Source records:
────────────────────────────────────────

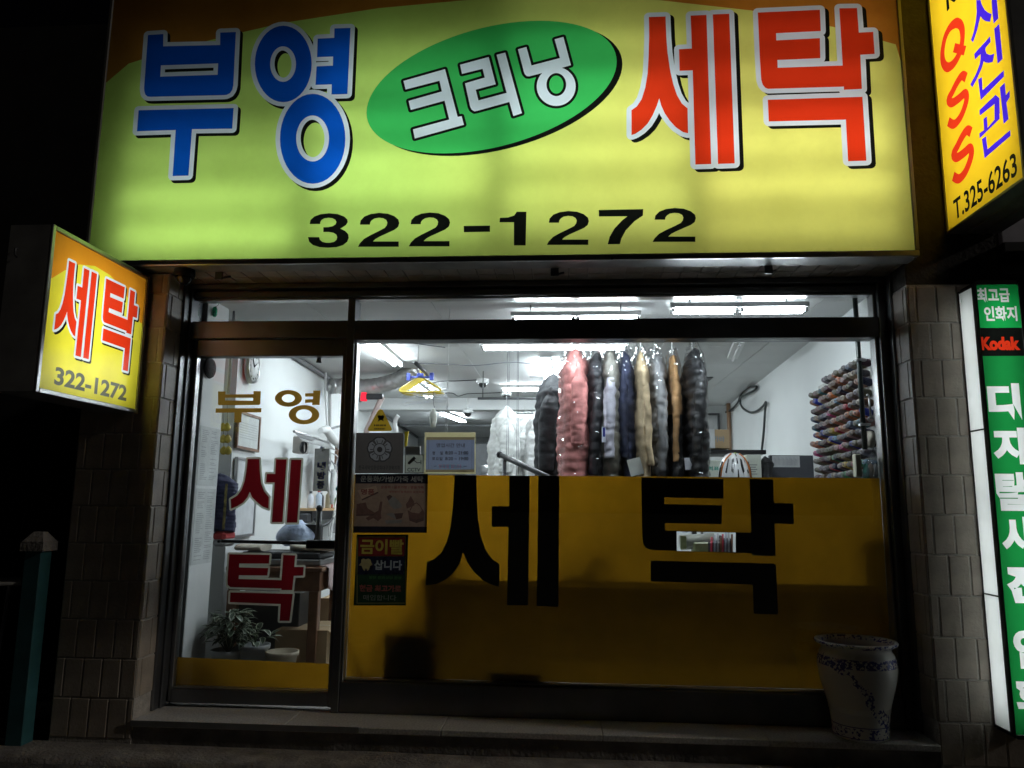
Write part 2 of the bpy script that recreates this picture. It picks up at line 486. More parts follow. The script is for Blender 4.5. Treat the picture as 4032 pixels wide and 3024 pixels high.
def tiled_pier(name, label, x0, x1, z1, reveal, phase):
    p = thing(name, label, 'wall', ((x0+x1)/2, WF+.2, ZG))
    MB().box(x0+.0005, x1-.0005, WF-.001, .10, ZG-.05, z1).build('cement_body', M_GROUT, p)
    r = 0; z = -.13
    while z < z1:
        zc0 = max(z, ZG)+GAP/2; zc1 = min(z+TH, z1)-GAP/2
        if zc1-zc0 > .02:
            x = x0-(phase if r % 2 else 0)
            while x < x1:
                a = max(x, x0)+GAP/2; b = min(x+TW, x1)-GAP/2
                if b-a > .015: tile(p, (a+b)/2, (zc0+zc1)/2, b-a, zc1-zc0)
                x += TW
            if z < 2.74 and zc0 > ZS-.1:
                za = max(zc0, ZS+.002); zb = min(zc1, 2.75)
                if zb-za > .03:
                    yy = [(-.357, -.315), (-.309, -.165)] if r % 2 else [(-.357, -.235), (-.229, -.165)]
                    for a, b in yy:
                        if reveal == '+x': tile(p, (a+b)/2, (za+zb)/2, b-a, zb-za, '+x', x1)
                        else: tile(p, (a+b)/2, (za+zb)/2, b-a, zb-za, '-x', x0)
        z += TH; r += 1
    return p
tiled_pier('tiled_pier', 'beige tiled wall pier left of the shop door, mostly in the dark', -3.09, XL, 2.74, '+x', .06)
tiled_pier('tiled_pier', 'beige tiled wall pier between the window and the green photo sign', XR, 2.62, 2.615, '-x', .07)
ud = thing('upper_pier', 'dark brown plastered pier above the tiles, beside the long sign', 'wall', (2.35, -.2, 2.616))
MB().box(XR, 2.62, WF+.004, .10, 2.617, 5.4).build('plaster', mat('dark brown plaster', (.035, .03, .027), .8, 0, .3, 10, bump=.3), ud)
# upper wall behind the sign and lintel
lw = thing('upper_wall', 'dark tiled wall and lintel behind and under the long shop sign', 'wall', (-.3, .1, 2.75))
MB().box(-3.09, XR-.001, WF+.006, .10, 2.757, 5.4).build('cement_body', M_GROUT, lw)
x = XL
while x < XR-.02:
    x1 = min(x+TW, XR)
    MB().box(x+.004, x1-.004, -.357, -.235, 2.749, 2.757, .002).build('soffit_tile', M_TILE, lw)
    MB().box(x+.004, x1-.004, -.227, -.105, 2.749, 2.757, .002).build('soffit_tile', M_TILE, lw)
    x += TW

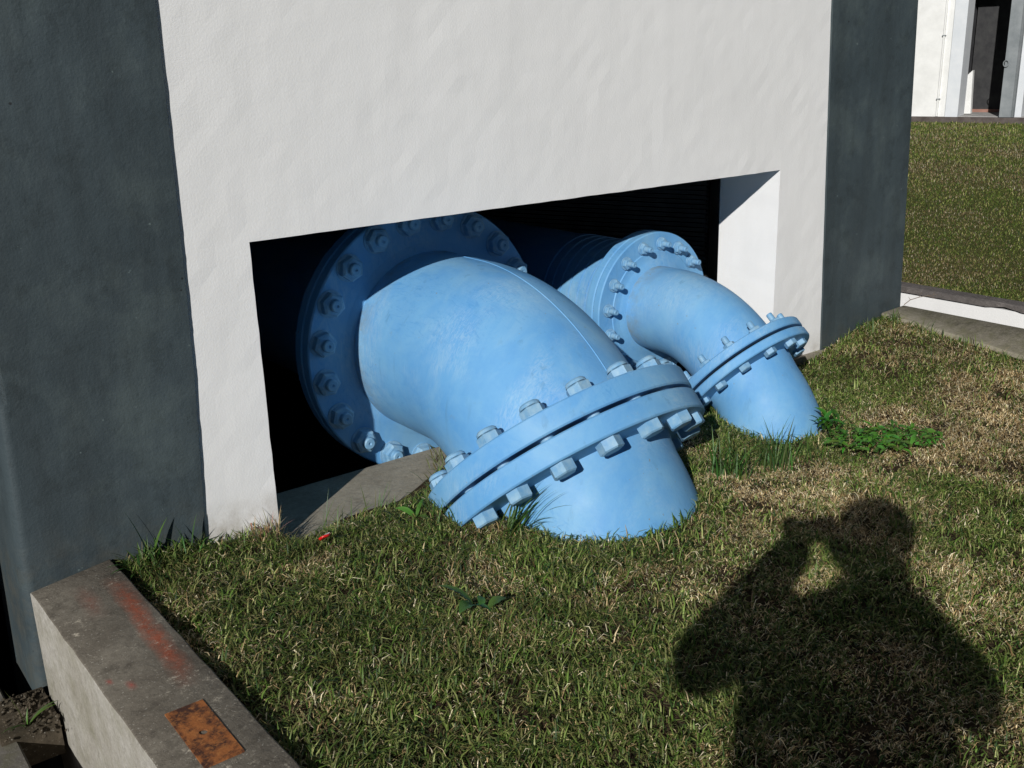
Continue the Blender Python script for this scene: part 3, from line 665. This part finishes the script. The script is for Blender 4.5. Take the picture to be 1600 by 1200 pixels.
# lawn across the channel
n = 90000; r = np.random.default_rng(8); t = r.random(n); d = 5.985+15.6*t**1.5; 
y0 = d*(.30+.0*t); y1 = d*.66; yy = y0+(y1-y0)*r.random(n)
fgx = 21.1+ (13.2-yy)*.2522-.25; keep = d < fgx; d, yy = d[keep], yy[keep]; n = len(d)
g2 = np.clip(.84+.9*(N1(d*.8, yy*.8)-.5)+.5*(N2(d*3, yy*3)-.5)-.25*np.exp(-((d-12)**2/9)), .1, .95); isg = r.random(n) < g2
sc = .8+(d-6)/9
col = np.where(isg[:, None], GREENS[r.integers(0, 5, n)]*np.array([1.05, .92, .9]), STRAWS[r.integers(0, 5, n)]*.48)*r.uniform(.75, 1.2, n)[:, None]
a_lawn = .016
o = blades('lawn_grass', d, yy, a_lawn-(d-5.956)*.00978, r.uniform(.016, .036, n)*sc, r.uniform(.004, .008, n)*sc, r.uniform(.3, 1.3, n), r.uniform(0, 6.28, n), col, GRASSM)
tag(o, 'mown lawn grass on the far side of the white retaining wall', 'grass', kind='stuff')

# long blades, used for tufts
def long_tuft(name, label, cat, spots, seed, col=(.07, .15, .03), group=None):
    """each blade a curved tapering ribbon; spots = (x,y,z,length,width,lean,azimuth)"""
    r = random.Random(seed); vs = []; fs = []; cs = []
    x0, y0, z0 = spots[0][:3]
    for (x, y, z, L, W, lean, az) in spots:
        dx, dy = math.cos(az), math.sin(az); tw = r.gauss(0, .5); k0 = len(vs); c = [v*r.uniform(.75, 1.3) for v in col]; N = 7; px, py, pz = x-x0, y-y0, z-z0; lz = lean*.5
        for i in range(N+1):
            t = i/N; w_ = W*(.75+.5*t if t < .4 else (.95*(1-((t-.4)/.6)**1.6)+.02)); sx, sy = -dy*math.cos(tw)+dx*math.sin(tw)*.4, dx*math.cos(tw)+dy*math.sin(tw)*.4
            keel = .25*w_
            vs += [(px-sx*w_/2, py-sy*w_/2, pz), (px, py, pz-keel), (px+sx*w_/2, py+sy*w_/2, pz+math.sin(tw)*w_*.4)]; cs += [c, [v*.9 for v in c], c]
            a = lz+lean*1.0*t; px += dx*math.sin(a)*L/N; py += dy*math.sin(a)*L/N; pz += math.cos(a)*L/N
        for i in range(N):
            a = k0+i*3; fs += [(a, a+1, a+4, a+3), (a+1, a+2, a+5, a+4)]
    me = mesh(name, vs, fs, True); ca = me.color_attributes.new('Col', 'FLOAT_COLOR', 'POINT'); ca.data.foreach_set('color', np.array([[*c, 1] for c in cs], np.float32).ravel())
    o = link(name, me, LEAFM); o.location = (x0, y0, z0); tag(o, label, cat, group); return o
def tuft(cx, cy, n, L, W, seed, spread=.02, lean=(.1, .8), az=None, azs=3.14, zoff=0):
    r = random.Random(seed); out = []
    for _ in range(n):
        ra = spread*1.6*r.random()**.7; an = r.uniform(0, 6.28); x = cx+ra*math.cos(an); y = cy+ra*math.sin(an)
        out.append((x, y, float(gz(x, y))-.004+zoff, L*r.uniform(.5, 1.1), W*r.uniform(.7, 1.2), r.uniform(*lean), (az if az is not None else 0)+r.uniform(-azs, azs)))
    return out
TG = 'long grass tufts'
def T(label, spots, seed, col=(.07, .15, .03)): long_tuft('grass_tuft', label, 'grass tuft', spots, seed, col, TG)
T('long dark blades fanning against the near teal pillar at the curb end', [(.83, 3.03, .0, .21, .012, .30, 2.9), (.83, 3.03, .0, .16, .012, .55, .25), (.79, 3.02, .0, .13, .012, .8, 3.3), (.78, 3.01, .0, .13, .010, 1.1, 3.5), (.80, 3.02, .0, .09, .012, .4, 1.5), (.775, 3.00, .0, .13, .011, 1.2, 3.7), (.77, 2.98, .0, .11, .010, 1.3, 4.2)] + tuft(.82, 3.01, 26, .11, .009, 2, .035, (.3, 1.1)), 2)
T('dark grass tuft along the foot of the near teal pillar beside the white wall', [(.95, 3.03, .0, .12, .010, .3, 2.8), (.96, 3.03, .0, .13, .010, .35, .4)] + tuft(.96, 3.02, 30, .10, .008, 3, .04, (.3, 1.1)), 3)
T('spray of long grass sticking out from under the lower bolts of the big flange', tuft(1.86, 2.50, 44, .24, .007, 4, .03, (.4, 1.1), -.3, .9), 4, (.08, .15, .035))
T('upright long grass in front of the small pipe where it enters the ground', tuft(3.03, 2.36, 54, .22, .0065, 5, .05, (.1, .7)), 5, (.075, .15, .035))
T('lower long grass at the right hand front of the small pipe', tuft(3.20, 2.30, 18, .15, .006, 15, .04, (.1, .6)), 15, (.075, .15, .035))
T('dense long grass in the dark gap between the two pipes', tuft(2.80, 2.38, 56, .19, .007, 6, .05, (.2, 1.0)), 6, (.065, .14, .03))
T('thin stalks in front of the sill, nearer to the white wall corner', tuft(1.44, 2.96, 12, .15, .004, 7, .04, (.1, .8), .2, 1.0), 7, (.09, .15, .045))
T('thin stalks in front of the sill, nearer to the big pipe', tuft(1.62, 2.98, 12, .13, .004, 17, .045, (.2, .8), .3, 1.2), 17, (.09, .15, .045))
T('ragged grass overlapping the sunk left end of the big flange', tuft(1.74, 2.73, 60, .10, .005, 31, .06, (.2, 1.1)), 31, (.09, .15, .035))
T('mixed dry and green clump on the sill against the big pipe', tuft(2.0, 3.12, 44, .085, .005, 8, .04, (.3, 1.2), zoff=.01), 8, (.16, .16, .06))
T('green clump between the sill and the rim of the big flange', tuft(1.90, 2.99, 40, .09, .005, 18, .045, (.3, 1.2)), 18, (.10, .15, .045))
T('dry straw tuft against the foot of the white wall corner', tuft(1.22, 3.01, 70, .12, .0045, 9, .04, (.2, 1.2)), 9, (.40, .29, .18))
T('short green tuft at the foot of the far teal pillar next to the white wall', tuft(4.42, 3.02, 16, .07, .006, 10, .04, (.1, .8)), 10, (.08, .14, .035))
T('short green tuft at the middle of the far teal pillar foot', tuft(4.60, 3.02, 14, .10, .006, 20, .04, (.1, .8)), 20, (.08, .14, .035))
T('green tuft where the right curb meets the far teal pillar', tuft(4.74, 2.96, 16, .11, .006, 21, .03, (.1, .8)), 21, (.08, .14, .035))
T('thin tuft leaning over the right curb close to the far teal pillar', tuft(4.74, 2.78, 12, .09, .005, 11, .04, (.1, .9)), 11, (.10, .15, .04))
T('thin tuft leaning over the middle of the right curb', tuft(4.74, 2.56, 10, .09, .005, 22, .04, (.1, .9)), 22, (.10, .15, .04))
T('thin tuft at the right curb by the edge of the photo', tuft(4.75, 2.36, 9, .07, .005, 24, .012, (.1, .9)), 24, (.10, .15, .04))
T('low strappy weed growing in the channel at the pillar foot', [(.375, 2.88, -.31, .14, .008, .35, 2.5), (.375, 2.88, -.31, .12, .011, 1.25, .15), (.375, 2.88, -.31, .12, .011, 1.05, -.35), (.375, 2.88, -.31, .10, .010, 1.2, -2.6), (.375, 2.88, -.31, .11, .009, 1.1, -2.2), (.375, 2.88, -.31, .06, .007, .4, .9), (.38, 2.88, -.31, .09, .007, 1.3, .5)], 12, (.085, .15, .035))
# broad-leaf weeds
def leafy(name, label, leaves, seed, col=(.045, .15, .02), group=None):
    """each leaf: (x,y,z, length, width, pitch up, azimuth)"""
    r = random.Random(seed); vs = []; fs = []; cs = []; x0, y0, z0 = leaves[0][:3]
    for (x, y, z, L, W, pit, az) in leaves:
        dx, dy = math.cos(az), math.sin(az); N = 7; k0 = len(vs); roll = r.gauss(0, .3); c = [v*r.uniform(.7, 1.35) for v in col]; px, py, pz = x-x0, y-y0, z-z0
        for i in range(N+1):
            t = i/N; w_ = W*math.sin(math.pi*min(1, .08+t*.95))**.8*(1-.25*t)+.0006; a = pit-1.0*t; up = .22*w_*(1 if i % 2 else .7)
            vs += [(px+dy*w_/2, py-dx*w_/2, pz+up+roll*w_/2), (px, py, pz), (px-dy*w_/2, py+dx*w_/2, pz+up-roll*w_/2)]; cs += [c, [v*.85 for v in c], [v*1.05 for v in c]]
            px += dx*math.cos(a)*L/N; py += dy*math.cos(a)*L/N; pz = pz+math.sin(a)*L/N
        for i in range(N): a = k0+i*3; fs += [(a, a+1, a+4, a+3), (a+1, a+2, a+5, a+4)]
    me = mesh(name, vs, fs, True); ca = me.color_attributes.new('Col', 'FLOAT_COLOR', 'POINT'); ca.data.foreach_set('color', np.array([[*c, 1] for c in cs], np.float32).ravel())
    o = link(name, me, LEAFM); o.location = (x0, y0, z0); tag(o, label, 'weed', group); return o
r = random.Random(5); lv = []
for k in range(300):
    ra = r.random()**.6; an = r.uniform(0, 6.28); x = 3.44+.20*ra*math.cos(an); y = 2.13+.15*ra*math.sin(an)-.35*(x-3.44)
    lv.append((x, y, .012+r.uniform(0, .025), r.uniform(.028, .055), r.uniform(.010, .018), r.uniform(.1, .75), r.uniform(0, 6.28)))
leafy('broadleaf_weed', 'low mat of bright green leafy weed in the lawn right of the small pipe', lv, 5, (.085, .22, .035), group='broad leaved weeds in the grass')
lv = [(3.375+r.gauss(0, .022), 2.345+r.gauss(0, .022), .01+r.uniform(0, .06), r.uniform(.05, .085), r.uniform(.013, .02), r.uniform(.2, 1.1), r.uniform(0, 6.28)) for k in range(26)]
leafy('broadleaf_weed', 'taller leafy weed sprig touching the foot of the small pipe', lv, 6, group='broad leaved weeds in the grass')
lv = [(1.445, 2.14, .022, .12, .030, .9, 2.3), (1.445, 2.14, .022, .07, .045, .5, 3.5), (1.445, 2.135, .02, .06, .030, .3, 5.2), (1.475, 2.10, .02, .075, .040, .4, .1), (1.46, 2.12, .02, .05, .025, .5, .9)]
leafy('broadleaf_weed', 'single broad leaved seedling in the near lawn below the big pipe', lv, 7, (.06, .19, .03), group='broad leaved weeds in the grass')
lv = [(1.66, 2.78, .0, .09, .016, .9, .6), (1.655, 2.78, .0, .08, .018, .8, 2.2), (1.66, 2.775, .0, .06, .016, .6, 5.0), (1.60, 2.83, .0, .06, .02, .9, 2.6)]
leafy('broadleaf_weed', 'pale leafed seedling in the grass in front of the sill', lv, 8, (.10, .17, .04), group='broad leaved weeds in the grass')
# crushed red bottle cap with silver inside
bm = bmesh.new(); seg = 42; cr_ = .024
rings = []
for (rr, zz) in ((.3, .000), (.8, .0005), (.97, .003), (1.06, .009), (1.0, .009), (.9, .004), (.3, .0015)):
    rings.append([bm.verts.new((math.cos(2*math.pi*k/seg)*cr_*rr*(1+(.05*math.cos(21*2*math.pi*k/seg) if .95 < rr else 0)), math.sin(2*math.pi*k/seg)*cr_*rr*.8, zz+(.004*math.cos(2*math.pi*k/seg)**2))) for k in range(seg)])
for A_, B_ in zip(rings, rings[1:]):
    for k in range(seg): bm.faces.new((A_[k], A_[(k+1) % seg], B_[(k+1) % seg], B_[k]))
bm.faces.new(rings[0][::-1]); bm.faces.new(rings[-1])
REDP = mat_simple('red_cap_paint', (.55, .012, .01), (.6, .02, .015), 30, .3, .5, 0, .05); TIN = mat_simple('bare_tin', (.6, .6, .6), (.7, .7, .68), 60, .35, .5, .8, .05)
o = from_bm('bottle_cap', bm, [REDP, TIN], smooth=True)
for p in o.data.polygons:
    if (p.center.x**2+(p.center.y/.8)**2)**.5 < cr_*.95 and p.normal.z > .1: p.material_index = 1
o.location = (1.325, 2.80, .020); o.rotation_euler = (R(-32), R(12), R(40)); tag(o, 'crushed red bottle cap lying in the grass near the white wall corner', 'bottle cap')
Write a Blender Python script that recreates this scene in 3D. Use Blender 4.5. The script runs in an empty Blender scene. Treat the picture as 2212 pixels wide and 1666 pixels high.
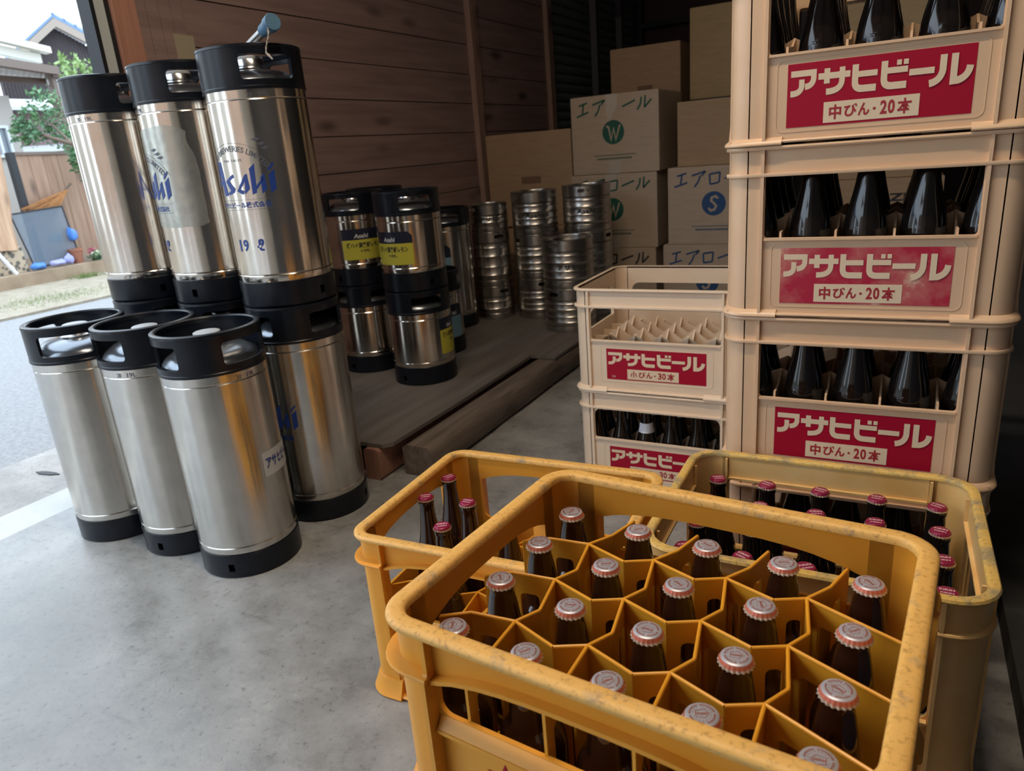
import bpy, bmesh, math, random
from mathutils import Vector, Matrix
from mathutils.geometry import tessellate_polygon
C = bpy.context.scene
COL = C.collection
PI = math.pi
random.seed(7)

# ------------------------------------------------------------------ camera
cd = bpy.data.cameras.new('camera'); cam = bpy.data.objects.new('camera', cd); COL.objects.link(cam)
C.camera = cam
YAW, PITCH, ROLL, CAMH, FPX = -0.503666921, 0.315928320, -0.0821064277, 0.907148698, 1548.5799
fw = Vector((math.sin(YAW)*math.cos(PITCH), math.cos(YAW)*math.cos(PITCH), -math.sin(PITCH)))
r0 = Vector((math.cos(YAW), -math.sin(YAW), 0)); u0 = r0.cross(fw)
rt = math.cos(ROLL)*r0 + math.sin(ROLL)*u0
up = -math.sin(ROLL)*r0 + math.cos(ROLL)*u0
cam.matrix_world = Matrix(((rt.x, up.x, -fw.x, 0), (rt.y, up.y, -fw.y, 0), (rt.z, up.z, -fw.z, CAMH), (0, 0, 0, 1)))
cd.sensor_fit = 'HORIZONTAL'; cd.sensor_width = 36.0; cd.lens = FPX/2212*36.0
cd.clip_start = 0.02; cd.clip_end = 200
cd.dof.use_dof = True; cd.dof.focus_distance = 1.05; cd.dof.aperture_fstop = 9.0

# ------------------------------------------------------------------ world, lamps, exposure
W = bpy.data.worlds.new('sky'); C.world = W; W.use_nodes = True
wn = W.node_tree.nodes; wl = W.node_tree.links; wn.clear()
wo = wn.new('ShaderNodeOutputWorld'); wb = wn.new('ShaderNodeBackground')
wb.inputs[0].default_value = (0.74, 0.87, 1.0, 1); wb.inputs[1].default_value = 3.9
wl.new(wb.outputs[0], wo.inputs[0])
def area(name, loc, size, energy, color, target, sy=None):
    l = bpy.data.lights.new(name, 'AREA'); l.energy = energy; l.color = color; l.shape = 'RECTANGLE'
    l.size = size; l.size_y = sy or size
    o = bpy.data.objects.new(name, l); COL.objects.link(o); o.location = loc
    o.rotation_euler = (Vector(target)-Vector(loc)).to_track_quat('-Z', 'Y').to_euler()
    return o
C.view_settings.view_transform = 'Standard'; C.view_settings.look = 'None'
C.view_settings.gamma = 1; C.view_settings.use_curve_mapping = False
C.view_settings.exposure = 0.0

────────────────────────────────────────

[Task]: Both the line with "Continue the Blender" and the line with "tag(o, 'mown lawn" belong in the answer; write them out exactly, with every line between.

[Result]:
Continue the Blender Python script for this scene: part 3, from line 665. This part finishes the script. The script is for Blender 4.5. Take the picture to be 1600 by 1200 pixels.
# lawn across the channel
n = 90000; r = np.random.default_rng(8); t = r.random(n); d = 5.985+15.6*t**1.5; 
y0 = d*(.30+.0*t); y1 = d*.66; yy = y0+(y1-y0)*r.random(n)
fgx = 21.1+ (13.2-yy)*.2522-.25; keep = d < fgx; d, yy = d[keep], yy[keep]; n = len(d)
g2 = np.clip(.84+.9*(N1(d*.8, yy*.8)-.5)+.5*(N2(d*3, yy*3)-.5)-.25*np.exp(-((d-12)**2/9)), .1, .95); isg = r.random(n) < g2
sc = .8+(d-6)/9
col = np.where(isg[:, None], GREENS[r.integers(0, 5, n)]*np.array([1.05, .92, .9]), STRAWS[r.integers(0, 5, n)]*.48)*r.uniform(.75, 1.2, n)[:, None]
a_lawn = .016
o = blades('lawn_grass', d, yy, a_lawn-(d-5.956)*.00978, r.uniform(.016, .036, n)*sc, r.uniform(.004, .008, n)*sc, r.uniform(.3, 1.3, n), r.uniform(0, 6.28, n), col, GRASSM)
tag(o, 'mown lawn grass on the far side of the white retaining wall', 'grass', kind='stuff')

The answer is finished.